Sandefur obtained his law degree from UM, Juras from the University of Georgia School of Law.
Juras began her career by spending two years with international law firms, then worked for private firms in Oklahoma and Great Falls for six years. She began teaching at the UM law school in 2000 and is now an adjunct professor there.
Sandefur, after working as a police officer and deputy county attorney, was elected to a newly created judgeship in 2002 and was reelected in uncontested races in 2008 and 2014.
The candidates on agreed on several issues, including the death penalty, saying that since the penalty is part of state law, the job of judges and justices is only to see that it is applied fairly. They also agreed that the biggest obstacle to justice is the lack of high-quality legal representation for everyone.
Juras said she has put in more than 100 hours a year giving free legal help to clients who can’t afford such help. When a member of the audience pressed her on that issue, Sandefur went to her defense, saying that “she has performed extraordinary pro bono work.”
In their closing remarks, the candidates came back to the question of experience. Sandefur said district courts operate much like the Supreme Court, so courtroom experience like his is invaluable. That’s why every retired Montana high court justice has endorsed him, he said.
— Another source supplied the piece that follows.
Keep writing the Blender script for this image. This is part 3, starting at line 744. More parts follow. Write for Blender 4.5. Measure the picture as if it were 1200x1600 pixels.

“Ask judges and lawyers in your community,” he said. “They’ll tell you.”
Juras, for the third time in the forum, said the U.S. Chamber of Commerce ranked the Montana Supreme Court one of the worst in the country in terms of making the state business-friendly. She said the court could use someone familiar with the needs and concerns of small businesses, farmers and ranchers.
“If you want another government lawyer,” she said. “You shouldn’t vote for me.”